Perhaps that shouldn’t be a surprise. Much of the city of Los Angeles is itself a mystery, even to its residents -- a disjointed landscape of multiple heartbeats, carved and recarved by freeways and an endless stream of traffic.

Even the Los Angeles literary new wave is uncharted territory. When Carolyn See wrote her dissertation on the Hollywood novel in 1963, she could find only three Los Angeles writers who were not writing about the movie business. When she published her first novel in 1970, her editor told her Joan Didion was her main competition.

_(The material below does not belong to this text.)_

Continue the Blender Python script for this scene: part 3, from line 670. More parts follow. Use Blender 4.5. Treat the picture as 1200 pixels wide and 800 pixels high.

Today, as she sorts through candidates for the anthology, she’s coming across scores of new writers: Michael Jaime Becerra, whose new book, “Every Night Is Ladies’ Night,” is set among Latino immigrants in El Monte, “a beautiful dream world that’s never been written about.” Or Frank Mundo, a security guard who works the graveyard shift and has self-published his tales of overnight security.

See guesses there may be several hundred serious writers in the region, and she’s giving UCLA an endowment for the study of Southern California literature. “This is all happening under the radar of academia,” she said. “If there’s money for dissertations, they’ll break down and notice what’s right under their noses.

“Australians have an expression: singing the world into existence,” See said. “If you do make a song about it, it’s there, and it takes on its own momentum, it’s Paris in the ‘20s.”